The Girl Scouts have a new cookie on the way
The Exploremores cookie will be available at the beginning of the 2026 cookie season.

Bright green smoke emerged from Girl Scouts HQ: A new cookie flavor has been chosen.
Girl Scouts of the United States of America announced their newest cookie — the Exploremores, a rocky road ice-cream inspired creation, on Tuesday.
The sandwich cookie features chocolate and marshmallow flavors with toasted almond cream. It will be available nationally, both online and in-person, for the 2026 cookie season, which runs from Jan. 15 to March 8.
This is not the Girl Scouts’ first go at a chocolate-and-marshmallow flavored cookie. Last year, the organization discontinued its S’mores cookie, alongside the French toast flavored Toast-Yay!
A Girl Scouts spokesperson said that Exploremores would be available through all councils nationwide, but that’s not the case with every cookie.
All Girl Scouts cookies come from one of two bakeries — ABC Bakers in North Sioux City, S.D., or Little Brownie Bakers in Louisville, Ky. Each bakery has slightly different offerings and recipes, so that is why the same cookie may have different names depending on where you get them, like the identical Samoas or Caramel deLites.
In the past, ABC Bakers, which is used by Girl Scouts in New Jersey and Pennsylvania, exclusively carried Toast-Yay! cookies. Little Brownie Bakers, used by troops in Delaware, exclusively carried the S’mores.
» READ MORE: Only two bakeries in the U.S. are allowed to bake Girl Scout Cookies. Here’s where Philly’s cookies come from
It is up to local Girl Scouts Councils, like the Girl Scouts of Eastern Pennsylvania, Central and Southern New Jersey, or Chesapeake Bay, to decide which bakery to get cookies from, and which flavors to carry.
When cookie season gets underway, you can stock up on Exploremores, Thin Mints or any other varieties by contacting your favorite Girl Scout directly, or using the organization’s Cookie Finder to locate your nearest booth or order online.

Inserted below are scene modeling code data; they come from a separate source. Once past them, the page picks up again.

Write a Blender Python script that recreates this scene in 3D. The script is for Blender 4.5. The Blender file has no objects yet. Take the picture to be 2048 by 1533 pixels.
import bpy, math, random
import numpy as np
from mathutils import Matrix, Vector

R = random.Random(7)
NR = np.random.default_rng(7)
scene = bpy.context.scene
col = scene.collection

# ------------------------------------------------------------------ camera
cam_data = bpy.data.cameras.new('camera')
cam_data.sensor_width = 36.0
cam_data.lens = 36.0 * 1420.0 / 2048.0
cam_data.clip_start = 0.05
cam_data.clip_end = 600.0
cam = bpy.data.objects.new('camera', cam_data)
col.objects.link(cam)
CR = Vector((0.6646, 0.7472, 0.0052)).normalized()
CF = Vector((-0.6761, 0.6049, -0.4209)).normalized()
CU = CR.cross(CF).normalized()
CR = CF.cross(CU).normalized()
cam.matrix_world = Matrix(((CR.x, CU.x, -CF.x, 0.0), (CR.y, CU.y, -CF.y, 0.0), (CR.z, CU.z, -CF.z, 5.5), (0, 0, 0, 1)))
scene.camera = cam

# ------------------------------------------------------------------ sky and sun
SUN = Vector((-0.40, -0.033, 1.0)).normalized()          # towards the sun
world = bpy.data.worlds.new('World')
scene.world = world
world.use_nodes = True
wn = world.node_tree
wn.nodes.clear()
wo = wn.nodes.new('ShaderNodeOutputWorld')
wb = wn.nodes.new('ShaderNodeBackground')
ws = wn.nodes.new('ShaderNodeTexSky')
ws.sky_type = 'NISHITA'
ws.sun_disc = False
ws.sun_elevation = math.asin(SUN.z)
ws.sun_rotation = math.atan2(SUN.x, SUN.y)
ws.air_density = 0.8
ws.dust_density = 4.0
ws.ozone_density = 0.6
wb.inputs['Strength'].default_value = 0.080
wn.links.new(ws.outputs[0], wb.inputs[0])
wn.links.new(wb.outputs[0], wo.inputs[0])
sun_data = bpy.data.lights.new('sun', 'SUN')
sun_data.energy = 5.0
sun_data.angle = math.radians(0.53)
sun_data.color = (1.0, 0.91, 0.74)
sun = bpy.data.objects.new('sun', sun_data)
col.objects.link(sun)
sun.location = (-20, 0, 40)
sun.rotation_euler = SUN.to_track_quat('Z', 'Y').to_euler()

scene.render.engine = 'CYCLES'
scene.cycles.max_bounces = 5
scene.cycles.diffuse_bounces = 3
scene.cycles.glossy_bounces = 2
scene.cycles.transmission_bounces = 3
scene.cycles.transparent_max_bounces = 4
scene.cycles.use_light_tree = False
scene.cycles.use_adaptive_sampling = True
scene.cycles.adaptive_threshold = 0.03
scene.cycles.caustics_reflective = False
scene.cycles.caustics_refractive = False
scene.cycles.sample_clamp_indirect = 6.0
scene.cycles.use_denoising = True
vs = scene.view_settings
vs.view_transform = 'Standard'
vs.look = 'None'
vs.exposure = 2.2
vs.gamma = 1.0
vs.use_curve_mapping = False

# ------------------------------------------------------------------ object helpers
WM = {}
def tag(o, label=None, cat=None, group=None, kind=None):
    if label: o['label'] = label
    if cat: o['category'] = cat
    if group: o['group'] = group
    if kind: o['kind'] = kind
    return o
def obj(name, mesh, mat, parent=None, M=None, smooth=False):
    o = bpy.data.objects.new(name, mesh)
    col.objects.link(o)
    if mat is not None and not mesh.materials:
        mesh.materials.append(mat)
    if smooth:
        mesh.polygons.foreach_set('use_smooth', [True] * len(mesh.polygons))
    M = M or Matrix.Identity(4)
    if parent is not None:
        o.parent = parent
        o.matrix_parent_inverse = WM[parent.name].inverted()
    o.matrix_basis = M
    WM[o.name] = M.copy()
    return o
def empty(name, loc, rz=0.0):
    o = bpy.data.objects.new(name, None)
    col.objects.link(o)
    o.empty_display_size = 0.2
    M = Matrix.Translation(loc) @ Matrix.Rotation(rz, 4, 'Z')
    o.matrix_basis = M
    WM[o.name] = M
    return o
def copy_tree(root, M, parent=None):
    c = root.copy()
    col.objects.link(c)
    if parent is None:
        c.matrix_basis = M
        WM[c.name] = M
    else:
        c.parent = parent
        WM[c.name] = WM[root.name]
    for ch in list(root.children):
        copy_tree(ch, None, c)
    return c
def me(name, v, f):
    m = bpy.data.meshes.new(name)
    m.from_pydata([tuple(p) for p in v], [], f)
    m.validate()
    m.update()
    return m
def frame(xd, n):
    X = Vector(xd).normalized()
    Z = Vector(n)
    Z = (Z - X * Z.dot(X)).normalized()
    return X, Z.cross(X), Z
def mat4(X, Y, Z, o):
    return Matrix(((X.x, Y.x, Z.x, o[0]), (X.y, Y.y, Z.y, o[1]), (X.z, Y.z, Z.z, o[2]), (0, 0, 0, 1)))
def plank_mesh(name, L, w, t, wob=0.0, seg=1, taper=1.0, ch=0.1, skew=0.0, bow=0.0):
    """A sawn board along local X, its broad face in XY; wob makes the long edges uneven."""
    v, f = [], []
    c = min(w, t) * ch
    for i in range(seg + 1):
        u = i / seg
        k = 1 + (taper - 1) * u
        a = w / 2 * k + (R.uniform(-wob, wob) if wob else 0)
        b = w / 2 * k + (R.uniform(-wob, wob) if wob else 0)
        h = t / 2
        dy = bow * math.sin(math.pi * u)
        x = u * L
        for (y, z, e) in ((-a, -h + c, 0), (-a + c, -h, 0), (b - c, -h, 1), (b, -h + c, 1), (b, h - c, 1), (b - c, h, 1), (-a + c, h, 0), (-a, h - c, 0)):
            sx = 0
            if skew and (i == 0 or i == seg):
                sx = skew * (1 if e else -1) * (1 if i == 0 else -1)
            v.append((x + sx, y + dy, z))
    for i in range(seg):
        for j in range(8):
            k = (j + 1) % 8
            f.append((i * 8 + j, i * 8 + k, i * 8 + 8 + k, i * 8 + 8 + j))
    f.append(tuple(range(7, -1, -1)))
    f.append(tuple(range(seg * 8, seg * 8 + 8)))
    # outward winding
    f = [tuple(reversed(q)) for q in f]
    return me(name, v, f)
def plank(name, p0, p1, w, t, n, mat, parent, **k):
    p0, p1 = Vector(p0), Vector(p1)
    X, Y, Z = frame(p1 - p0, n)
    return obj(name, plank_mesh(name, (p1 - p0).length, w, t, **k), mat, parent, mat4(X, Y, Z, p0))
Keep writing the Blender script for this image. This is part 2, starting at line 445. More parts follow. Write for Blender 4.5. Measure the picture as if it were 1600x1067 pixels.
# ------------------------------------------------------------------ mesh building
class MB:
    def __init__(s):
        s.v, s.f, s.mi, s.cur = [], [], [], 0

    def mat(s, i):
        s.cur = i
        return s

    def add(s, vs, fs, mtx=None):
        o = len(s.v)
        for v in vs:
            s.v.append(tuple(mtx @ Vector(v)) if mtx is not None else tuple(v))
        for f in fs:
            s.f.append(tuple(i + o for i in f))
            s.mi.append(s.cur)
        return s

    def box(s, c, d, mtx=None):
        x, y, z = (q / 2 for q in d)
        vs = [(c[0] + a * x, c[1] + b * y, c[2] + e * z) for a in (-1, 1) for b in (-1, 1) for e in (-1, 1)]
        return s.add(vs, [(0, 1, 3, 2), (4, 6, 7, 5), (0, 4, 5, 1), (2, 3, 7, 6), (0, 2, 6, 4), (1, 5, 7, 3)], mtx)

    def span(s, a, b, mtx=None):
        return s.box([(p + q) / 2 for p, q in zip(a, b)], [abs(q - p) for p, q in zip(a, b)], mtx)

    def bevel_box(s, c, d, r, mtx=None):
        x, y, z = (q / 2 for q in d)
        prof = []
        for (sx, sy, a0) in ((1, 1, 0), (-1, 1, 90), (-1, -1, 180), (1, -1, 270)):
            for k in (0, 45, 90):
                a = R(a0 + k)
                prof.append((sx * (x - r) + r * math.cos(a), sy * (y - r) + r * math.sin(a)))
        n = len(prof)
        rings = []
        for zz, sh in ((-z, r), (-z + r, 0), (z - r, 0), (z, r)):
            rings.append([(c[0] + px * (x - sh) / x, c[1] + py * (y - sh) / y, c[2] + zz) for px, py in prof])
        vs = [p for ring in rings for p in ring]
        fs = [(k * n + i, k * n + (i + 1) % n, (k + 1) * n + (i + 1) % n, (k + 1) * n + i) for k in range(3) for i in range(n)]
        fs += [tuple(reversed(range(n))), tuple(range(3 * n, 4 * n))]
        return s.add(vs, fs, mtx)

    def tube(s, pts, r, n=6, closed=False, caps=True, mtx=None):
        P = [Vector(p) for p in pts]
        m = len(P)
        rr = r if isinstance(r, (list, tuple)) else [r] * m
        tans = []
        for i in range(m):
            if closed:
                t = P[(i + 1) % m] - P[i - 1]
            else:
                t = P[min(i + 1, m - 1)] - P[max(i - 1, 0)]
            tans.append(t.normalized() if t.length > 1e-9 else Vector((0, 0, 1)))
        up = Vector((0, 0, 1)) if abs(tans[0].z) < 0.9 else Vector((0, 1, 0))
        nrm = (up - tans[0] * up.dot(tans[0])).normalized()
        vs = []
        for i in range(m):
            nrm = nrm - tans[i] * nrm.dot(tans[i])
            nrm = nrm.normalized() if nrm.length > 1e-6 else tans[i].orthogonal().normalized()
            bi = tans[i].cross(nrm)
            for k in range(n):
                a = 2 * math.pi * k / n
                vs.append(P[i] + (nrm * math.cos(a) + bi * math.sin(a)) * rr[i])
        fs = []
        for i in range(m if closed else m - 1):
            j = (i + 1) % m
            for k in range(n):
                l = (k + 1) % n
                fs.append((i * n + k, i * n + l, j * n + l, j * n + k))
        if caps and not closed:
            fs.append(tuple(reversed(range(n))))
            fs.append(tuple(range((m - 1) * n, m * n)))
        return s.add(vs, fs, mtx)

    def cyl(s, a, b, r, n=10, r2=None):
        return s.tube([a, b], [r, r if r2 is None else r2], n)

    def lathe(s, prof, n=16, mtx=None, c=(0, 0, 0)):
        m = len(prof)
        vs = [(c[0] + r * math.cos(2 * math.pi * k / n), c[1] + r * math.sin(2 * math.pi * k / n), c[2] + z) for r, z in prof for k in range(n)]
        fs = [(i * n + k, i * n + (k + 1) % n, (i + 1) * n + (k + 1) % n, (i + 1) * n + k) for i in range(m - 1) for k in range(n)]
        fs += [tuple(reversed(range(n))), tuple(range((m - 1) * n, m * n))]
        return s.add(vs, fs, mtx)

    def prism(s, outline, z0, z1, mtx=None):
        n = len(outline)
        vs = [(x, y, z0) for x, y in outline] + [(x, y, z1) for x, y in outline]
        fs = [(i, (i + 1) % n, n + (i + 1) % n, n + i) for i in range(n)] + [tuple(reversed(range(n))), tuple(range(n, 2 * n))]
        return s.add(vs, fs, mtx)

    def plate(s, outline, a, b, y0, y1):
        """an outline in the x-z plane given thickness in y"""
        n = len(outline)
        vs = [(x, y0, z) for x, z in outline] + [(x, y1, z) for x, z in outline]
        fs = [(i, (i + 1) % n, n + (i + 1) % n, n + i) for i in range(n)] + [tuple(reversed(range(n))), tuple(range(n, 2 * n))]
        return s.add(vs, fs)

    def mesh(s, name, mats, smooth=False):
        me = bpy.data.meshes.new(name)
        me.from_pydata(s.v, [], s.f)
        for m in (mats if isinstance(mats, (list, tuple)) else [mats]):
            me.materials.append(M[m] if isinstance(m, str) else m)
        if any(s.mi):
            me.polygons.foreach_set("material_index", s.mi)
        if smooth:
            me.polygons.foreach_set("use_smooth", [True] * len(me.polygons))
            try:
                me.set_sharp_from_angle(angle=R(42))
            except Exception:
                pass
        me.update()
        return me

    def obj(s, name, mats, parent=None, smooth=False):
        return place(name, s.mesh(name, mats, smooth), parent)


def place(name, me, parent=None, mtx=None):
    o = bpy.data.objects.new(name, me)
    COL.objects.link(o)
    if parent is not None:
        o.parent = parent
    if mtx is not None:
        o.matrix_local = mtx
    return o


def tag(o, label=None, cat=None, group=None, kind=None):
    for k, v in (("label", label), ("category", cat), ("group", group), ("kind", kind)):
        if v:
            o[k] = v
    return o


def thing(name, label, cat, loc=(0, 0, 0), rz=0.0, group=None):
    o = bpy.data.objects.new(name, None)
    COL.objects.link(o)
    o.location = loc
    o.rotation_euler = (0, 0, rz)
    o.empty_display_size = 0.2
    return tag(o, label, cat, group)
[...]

The rest of the country has Philly to thank in part for the annual nationwide cookie sale. In 1933, the Girl Scouts of Greater Philadelphia Council began baking and selling cookies to fundraise. They sold boxes of 44 cookies for 23 cents each in the windows of the city’s gas and electric company. The next year, Greater Philadelphia became the first Girl Scouts council to sell commercially baked cookies.